**DATA EXTRACT**
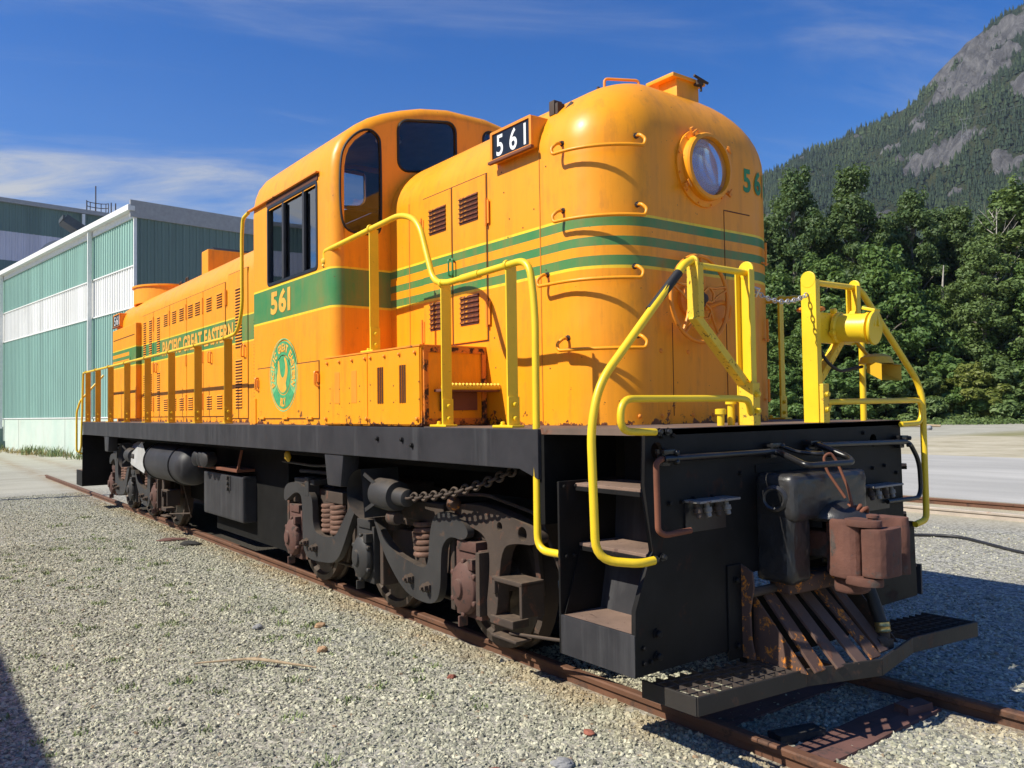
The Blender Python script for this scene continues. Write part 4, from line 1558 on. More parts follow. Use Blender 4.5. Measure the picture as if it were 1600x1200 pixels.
# ---- running gear
EQ_UP = [(-1.90, .92), (-1.86, 1.06), (-1.66, 1.11), (-1.40, 1.11), (-1.14, 1.01), (-1.105, .90), (-1.10, .70), (-1.0, .605), (-.60, .615), (-.46, .73), (-.24, .96), (-.05, 1.05), (.16, .99), (.42, .77), (.62, .64), (.88, .595), (1.12, .565),
         (1.20, .62), (1.22, .86), (1.29, 1.02), (1.46, 1.075), (1.70, 1.02), (1.80, .93)]
EQ_LO = [(1.72, .86), (1.53, .88), (1.42, .80), (1.395, .70), (1.38, .40), (1.27, .295), (1.0, .293), (.82, .33), (.66, .42), (.40, .64), (.26, .89), (.14, .955), (-.02, .955), (-.12, .93), (-.22, .80), (-.43, .49), (-.56, .39), (-.70, .355),
         (-1.12, .325), (-1.31, .36), (-1.37, .50), (-1.375, .93), (-1.44, 1.0), (-1.58, 1.0), (-1.74, .93), (-1.84, .88)]
EQ = smooth_poly(EQ_UP + EQ_LO, 2)


def journal(m, x, y, s):
    m.lathe([(.20, 0), (.205, .03), (.19, .06), (.14, .085), (.075, .095), (.07, .115), (.02, .118)], (x, y, .51), (0, s, 0), 24, .80)
    return m


def truck(xc, flip):
    """three-axle truck; local x measured from xc; flip mirrors it fore and aft"""
    X = lambda x: xc + (x * (-1 if flip else 1))
    m = MB()
    m.box(xc - 2.0, xc + 2.0, -.62, .62, .62, .98)
    m.box(xc - .4, xc + .4, -1.05, 1.05, .78, 1.2)
    for s in (-1, 1):
        m.box(xc - 2.1, xc + 2.05, s * 1.05, s * .94, .86, 1.06)
        for xa in (-1.70, 0, 1.70):
            for k in (-1, 1):
                m.box(X(xa) + k * .255 - .03, X(xa) + k * .255 + .03, s * 1.10, s * .93, .28, .95)
        m.box(xc - 1.1, xc + 1.3, s * 1.0, s * .90, .52, .80)
    t = m.build("truck", M['truckrust'], loco, None, .012)
    for s in (-1, 1):
        near = s < 0
        lp = [(X(x), z) for x, z in EQ]
        place("equalizer", plate_mesh("equalizer", [lp], 'y', s * 1.175, -s * .065, M['truckgrey'], .006), t)
        for xa in (-1.66, 0.0, 1.72):
            x = X(xa)
            j = journal(MB(), x, s * 1.13, s)
            j.box(x - .17, x + .17, s * 1.13, s * .96, .28, .80)
            j.box(x - .13, x + .13, s * 1.15, s * .98, .78, .86)
            if near:
                for k in range(6):
                    a = R(30 + 60 * k)
                    j.lathe([(.022, 0), (.022, .03), (.012, .035)], (x + .165 * math.cos(a), s * 1.16, .51 + .20 * math.sin(a)), (0, s, 0), 8)
                j.box(x + .09, x + .15, s * 1.20, s * 1.12, .66, .74)
                j.box(x - .02, x + .0, s * 1.22, s * 1.14, .22, .30)
            j.build("journal_box", M['journal'] if xa > 1 or xa < -1 else M['truckgrey'], t, 40, .008)
            w = MB().lathe([(.508 + .028, 0), (.508 + .028, .028), (.512, .045), (.505, .135), (.45, .137), (.43, .10), (.22, .085), (.18, .14), (.10, .14), (.10, .02)],
                           (x, s * .70, .508), (0, s, 0), 48)
            w.build("wheel", M['steel'], t, 35)
        if near:
            for xa in (-.80, .98):
                for dy, nn in ((1.06, 0),):
                    sp = MB()
                    for xo in ((-.09, .12) if xa < 0 else (0.0, .02)):
                        pts = []
                        for i in range(6 * 14 + 1):
                            a = 2 * math.pi * i / 14
                            pts.append((X(xa + xo) + .11 * math.cos(a), s * 1.055 + .085 * math.sin(a), .62 + .30 * i / 84))
                        sp.tube(pts, .0235, 6)
                        if xa > 0:
                            break
                    sp.build("coil_spring", M['spring'], t, 60)
            for x, z in ((-1.25, .50), (-1.02, .47), (.93, .46), (1.20, .43)):
                m = MB().lathe([(.045, 0), (.045, .02), (.036, .022), (.036, .055), (.018, .06), (.018, .08)], (X(x), s * 1.175, z), (0, s, 0), 6)
                m.build("equalizer_bolt", M['truckrust'], t, 30)
            # brake cylinder with its flared housing, rod
            b0 = X(.30)
            dd = -1 if flip else 1
            hs = MB()
            n = 14
            arc = []
            for i in range(n):
                a = R(95 + 175 * i / (n - 1))
                arc.append((.30 * math.cos(a), 1.16 + .21 * math.sin(a)))
            prof = [(b0 + dd * (.30 + p[0]), p[1]) for p in arc]
            vv, ff = [], []
            for (px, pz) in prof:
                vv += [(px, s * 1.10, pz), (px, s * 1.46, pz)]
            for i in range(n - 1):
                ff.append((2 * i, 2 * i + 1, 2 * i + 3, 2 * i + 2))
            hs.add(vv, ff)
            hs.add([(b0 + dd * .28, s * 1.10, 1.37), (b0 + dd * .28, s * 1.46, 1.37), (b0 + dd * .34, s * 1.46, .96), (b0 + dd * .34, s * 1.10, .96)], [(0, 1, 2, 3)])
            bc = hs.build("brake_cylinder", M['truckgrey'], t, 60)
            m = MB().lathe([(.05, .0), (.13, .10), (.135, .30), (.12, .40), (.075, .41), (.07, .56), (.03, .58)], (b0 + dd * .28, s * 1.32, 1.17), (dd, 0, -.03), 24)
            m.build("cylinder_barrel", M['truckgrey'], bc, 40)
            for zz in (1.33, 1.02):
                MB().bar((b0 + dd * .32, s * 1.45, zz), (b0 + dd * .55, s * 1.36, 1.17), .012, .03).build("cylinder_rib", M['truckgrey'], bc, None)
            MB().lathe([(.06, 0), (.06, .10), (.05, .12)], (b0 + dd * .52, s * 1.30, .97), (dd, 0, 0), 14).build("cylinder_pin", M['truckrust'], bc, 40)
            # outer yoke with the brake hanger
            yk = smooth_poly([(1.46, 1.03), (1.52, 1.13), (1.95, 1.15), (2.25, 1.10), (2.56, 1.03), (2.58, .92), (2.30, .91), (2.16, .86), (2.11, .60), (2.08, .32), (1.93, .32), (1.99, .60), (2.0, .82), (1.93, .93), (1.75, .97)], 2)
            place("truck_end_yoke", plate_mesh("yoke", [[(X(x), z) for x, z in yk], circ(X(2.13), 1.01, .032, 12), circ(X(2.40), .985, .05, 14)], 'y', s * 1.13, -s * .10, M['truckrust'], .010), t)
            MB().box(X(1.90), X(1.95), s * 1.19, s * 1.06, .33, .80).build("pedestal_liner", M['truckrust'], t, None, .006)
            m = MB()
            m.box(X(2.06), X(2.42), s * 1.16, s * .95, .615, .65)
            m.box(X(2.06), X(2.10), s * 1.16, s * .95, .52, .64)
            m.box(X(2.39), X(2.42), s * 1.16, s * .95, .40, .64)
            m.box(X(2.02), X(2.30), s * 1.15, s * 1.0, .30, .36)
            m.box(X(2.05), X(2.36), s * 1.17, s * 1.02, .215, .235)
            m.build("brake_hanger", M['truckrust'], t, None, .01)
            MB().tube([(X(2.2), s * 1.1, .25), (X(3.15), s * 1.0, .34)], .012, 8).build("brake_rod", M['truckrust'], t, 60)
            MB().tube([(X(-1.7), s * 1.05, 1.22), (X(-.1), s * 1.05, 1.24)], .022, 8).build("brake_pipe", M['truckgrey'], t, 60)
            MB().tube(fillet([(X(-2.3), s * 1.02, 1.30), (X(-1.2), s * 1.12, 1.30), (X(-.4), s * 1.12, 1.34), (X(.1), s * 1.2, 1.30)], .08, 4), .016, 8).build("sand_pipe", M['truckgrey'], t, 60)
            MB().tube(fillet([(X(1.3), s * 1.08, 1.18), (X(1.9), s * 1.08, 1.22), (X(2.5), s * 1.05, 1.12), (X(2.62), s * .95, .7), (X(2.5), s * .80, .2)], .08, 4), .014, 8).build("sand_pipe", M['truckrust'], t, 60)
            for xa in (-1.40, .30, 2.15):
                sh = []
                for q in range(7):
                    a = R(-35 + 70 * q / 6)
                    sh.append((X(xa - .45) + .545 * math.cos(a), .51 + .545 * math.sin(a)))
                for q in range(6, -1, -1):
                    a = R(-35 + 70 * q / 6)
                    sh.append((X(xa - .45) + .60 * math.cos(a), .51 + .60 * math.sin(a)))
                MB().prism(sh, 'y', s * .85, s * .72).build("brake_shoe", M['truckrust'], t, 50)
                MB().bar((X(xa + .15), s * .88, .50), (X(xa + .10), s * .90, 1.02), .05, .04).build("shoe_hanger", M['truckrust'], t, None, .006)
            MB().tube([(X(-2.0), s * .93, .30), (X(2.0), s * .93, .30)], .020, 8).build("brake_pull_rod", M['truckrust'], t, 60)
            m = MB().box(X(-1.62), X(-1.1), s * 1.16, s * .95, 1.10, 1.16)
            m.box(X(-1.30), X(-1.20), s * 1.18, s * 1.05, .98, 1.18)
            m.build("spring_seat", M['truckgrey'], t, None, .008)
            m = MB().box(X(-.95), X(-.55), s * 1.10, s * 1.0, .94, 1.06)
            m.box(X(-.42), X(-.14), s * 1.09, s * 1.0, .80, 1.06)
            m.box(X(.62), X(1.32), s * 1.10, s * 1.0, .93, 1.10)
            m.build("spring_cap", M['truckrust'], t, None, .01)
    for xa in (-1.68, 0, 1.70):
        MB().tube([(X(xa), -.9, .508), (X(xa), .9, .508)], .08, 14).build("axle", M['steel'], t, 60)
    return t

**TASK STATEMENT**
Copy all lines in the listing above where the string "from" appears.

**WORKED SOLUTION**
The Blender Python script for this scene continues. Write part 4, from line 1558 on. More parts follow. Use Blender 4.5. Measure the picture as if it were 1600x1200 pixels.
    """three-axle truck; local x measured from xc; flip mirrors it fore and aft"""